Karl Rahner in 1975.

Karl Rahner, SJ (March 5, 1904March 30, 1984) was a German theologian, one of the most influential Roman Catholic theologians of the 20th century.

He was born in Freiburg, Germany, and died in Innsbruck, Austria.

His theology influenced the Second Vatican Council and was ground-breaking for the development of what is generally seen as the modern understanding of Catholicism. Written near the end of his life, Rahner's Foundations of Christian Faith (Grundkurs des Glaubens), is the most developed and systematic of his works, most of which were published in the form of essays. Among the most important of his essays was The Trinity, in which he argues that "the economic Trinity is the immanent Trinity, and the immanent Trinity is the economic Trinity." That is to say, God communicates Himself to humanity ("economic" Trinity) as He really is in the divine Life ("immanent" Trinity). Although Rahner was emphatic that the identity between "economic" Trinity and "immanent" Trinity does not lead to Modalism, because God could not communicate Himself to humanity as threefold (dreifaltige) unless He were threefold in reality, some (e.g., Moltmann) have found his teaching to tend strongly in a Modalist direction. Rahner maintained that the fulfillment of human existence consists in receiving God's self-communication, and that the human being is actually constituted by this divine self-communication. This reception of God is only full or complete at the end of time in the beatific vision, but is present now in seed-form as grace.

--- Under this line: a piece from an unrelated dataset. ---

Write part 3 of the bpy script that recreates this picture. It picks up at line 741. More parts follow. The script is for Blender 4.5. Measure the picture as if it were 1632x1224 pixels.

The basis for Rahner's theology is that all human beings have a latent ("unthematic") awareness of God in any experiences of limitation in knowledge or freedom as finite subjects. Because such experience is the "condition of possibility" for knowledge and freedom as such, Rahner borrows the language of Kant to describe this experience as "transcendental."

Such is the extent of Rahner's idea of the "natural knowledge of God" — what can be known by reason prior to the advent of "special" revelation. God is only approached asymptotically, in the mode of what Rahner calls "absolute mystery." While one may try to furnish proofs for God's existence, these explicit proofs ultimately refer back to the inescapable orientation towards Mystery which constitute — by transcendental necessity — the very nature of the human being.

For Rahner at the heart of Christian doctrine is the co-reality of Incarnation-grace. Incarnation and grace appear as technical terms to describe the central message of the Gospel: God has communicated Himself. The self-communication of God is crucial in Rahner's view: grace is not something other than God, not some celestial 'substance,' but God Himself. The event of Jesus Christ is, according to Rahner, the center-point of the self-communication of God. God, insists Rahner, does not only communicate Himself from without; rather, grace is the constitutive element both of the objective reality of revelation (the incarnate Word) and the subjective principle of our hearing (the Holy Spirit). Thus grace lies at both sides — without and within.

Rahner's particular interpretation of the mode in which grace makes itself present is that grace is a permanent modification of human nature in a supernatural existential (a phrase borrowed from Heidegger). Grace is perceived in light of Christianity as a constitutive element of human existence. For this reason, Rahner denies the possibility of a state of pure nature (natura pura, human existence without being-involved with grace), which according to him is a counterfactual.

Thomas Aquinas is among the most important influences on Rahner's theology and philosophy, always interpreted by Rahner through the lens of contemporary continental philosophy. Rahner also attended lectures by Heidegger in the University of Freiburg.